I read that, if we work with a language $L$ which only has function symbols and if we consider two $L$-structures $\mathbb{A}$ and $\mathbb{B}$ (with domains $A$ and $\lbrace 0,1 \rbrace$ respectively), the set of all homomorphisms (functions from $A$ to $\lbrace 0,1 \rbrace$ which interract as we'd expect with the functions in both structures) from $\mathbb{A}$ to $\mathbb{B}$ is a closed set of $\lbrace 0,1 \rbrace ^A$ (with the product topology).
My question is: does this result have any direct applications in the domain of model theory?
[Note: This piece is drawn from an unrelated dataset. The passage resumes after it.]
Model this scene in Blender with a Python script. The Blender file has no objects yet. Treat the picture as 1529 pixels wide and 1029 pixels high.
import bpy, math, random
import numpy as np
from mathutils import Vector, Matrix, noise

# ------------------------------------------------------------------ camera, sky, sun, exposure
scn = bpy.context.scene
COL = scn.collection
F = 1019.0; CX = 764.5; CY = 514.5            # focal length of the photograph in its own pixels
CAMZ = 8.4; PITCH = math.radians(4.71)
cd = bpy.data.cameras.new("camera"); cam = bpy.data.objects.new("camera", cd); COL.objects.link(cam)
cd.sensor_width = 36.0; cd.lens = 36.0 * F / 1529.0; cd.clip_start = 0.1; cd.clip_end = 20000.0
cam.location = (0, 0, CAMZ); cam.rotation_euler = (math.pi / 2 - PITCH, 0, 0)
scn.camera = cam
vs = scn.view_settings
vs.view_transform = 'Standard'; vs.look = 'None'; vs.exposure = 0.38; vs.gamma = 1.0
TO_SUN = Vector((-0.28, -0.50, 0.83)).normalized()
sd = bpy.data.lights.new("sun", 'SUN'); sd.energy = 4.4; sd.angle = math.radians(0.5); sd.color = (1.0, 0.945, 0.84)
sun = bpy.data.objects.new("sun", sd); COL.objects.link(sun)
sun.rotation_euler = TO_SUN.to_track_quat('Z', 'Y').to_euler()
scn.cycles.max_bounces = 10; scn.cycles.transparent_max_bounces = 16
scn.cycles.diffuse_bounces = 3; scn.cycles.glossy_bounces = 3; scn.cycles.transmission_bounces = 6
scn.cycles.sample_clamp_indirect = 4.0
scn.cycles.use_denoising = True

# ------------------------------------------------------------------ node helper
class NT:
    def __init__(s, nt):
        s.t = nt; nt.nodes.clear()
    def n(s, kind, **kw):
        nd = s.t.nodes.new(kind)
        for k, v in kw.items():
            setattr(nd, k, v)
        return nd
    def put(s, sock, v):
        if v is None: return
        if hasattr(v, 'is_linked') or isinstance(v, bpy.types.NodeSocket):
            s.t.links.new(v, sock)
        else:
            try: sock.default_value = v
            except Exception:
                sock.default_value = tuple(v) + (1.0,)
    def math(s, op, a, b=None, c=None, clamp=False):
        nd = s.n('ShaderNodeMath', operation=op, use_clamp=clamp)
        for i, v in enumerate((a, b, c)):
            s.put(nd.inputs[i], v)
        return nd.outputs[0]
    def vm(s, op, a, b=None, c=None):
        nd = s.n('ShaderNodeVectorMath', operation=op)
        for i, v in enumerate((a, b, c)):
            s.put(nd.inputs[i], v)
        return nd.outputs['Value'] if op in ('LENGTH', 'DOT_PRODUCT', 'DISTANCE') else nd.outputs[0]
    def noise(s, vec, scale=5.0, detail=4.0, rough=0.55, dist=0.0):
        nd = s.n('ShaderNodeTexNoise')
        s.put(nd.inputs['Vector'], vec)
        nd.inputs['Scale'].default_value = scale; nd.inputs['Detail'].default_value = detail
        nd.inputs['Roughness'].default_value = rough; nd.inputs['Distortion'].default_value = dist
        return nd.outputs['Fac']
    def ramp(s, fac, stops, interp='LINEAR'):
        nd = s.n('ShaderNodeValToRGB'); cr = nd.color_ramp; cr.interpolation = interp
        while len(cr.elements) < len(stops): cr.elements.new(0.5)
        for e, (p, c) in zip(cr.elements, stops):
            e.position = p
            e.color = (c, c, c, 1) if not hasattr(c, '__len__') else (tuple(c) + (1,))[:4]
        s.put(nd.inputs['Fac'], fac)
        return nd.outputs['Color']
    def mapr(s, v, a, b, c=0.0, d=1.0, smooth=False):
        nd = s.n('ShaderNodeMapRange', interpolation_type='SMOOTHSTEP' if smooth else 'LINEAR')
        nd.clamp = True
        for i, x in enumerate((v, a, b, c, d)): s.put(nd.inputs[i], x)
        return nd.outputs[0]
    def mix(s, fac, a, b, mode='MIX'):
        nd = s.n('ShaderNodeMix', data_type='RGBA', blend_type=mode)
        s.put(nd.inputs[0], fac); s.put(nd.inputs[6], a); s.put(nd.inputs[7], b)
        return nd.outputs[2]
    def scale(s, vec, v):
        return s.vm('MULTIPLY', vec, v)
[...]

But also... I can't prove this, and I think this is mainly because I cannot see how I would prove anything is closed in that topology...
I have tried to look at the power set of $A$ rather the functions, it hasn't helped much, the open sets still are quite complicated, and I remain stuck at that point.
Any kind of help would really be appreciated,
Thank you!
If $\varphi:A\to\{0,1\}$ is not a homomorphism, there is is a function symbol $f\in L$ such that $\varphi$ doesn’t interact properly with $f$. If $f$ is $n$-ary, this means that there are $a_1,\ldots,a_n\in A$ such that
$$\varphi\big(f^{\Bbb A}(a_1,\ldots,a_n)\big)\ne f^{\Bbb B}\big(\varphi(a_1),\ldots,\varphi(a_n)\big)\;.$$
Let $a_0=f^{\Bbb A}(a_1,\ldots,a_n)\in A$, and let
$$U=\left\{\psi\in\{0,1\}^A:\psi(a_k)=\varphi(a_k)\text{ for }k=0,\ldots,n\right\}\;;$$
then $U$ is an open nbhd of $\varphi$ in $\{0,1\}^A$, and
$$\psi\big(f^{\Bbb A}(a_1,\ldots,a_n)\big)\ne f^{\Bbb B}\big(\psi(a_1),\ldots,\psi(a_n)\big)$$
for each $\psi\in U$, so no member of $U$ is a homomorphism from $\Bbb A$ to $\Bbb B$.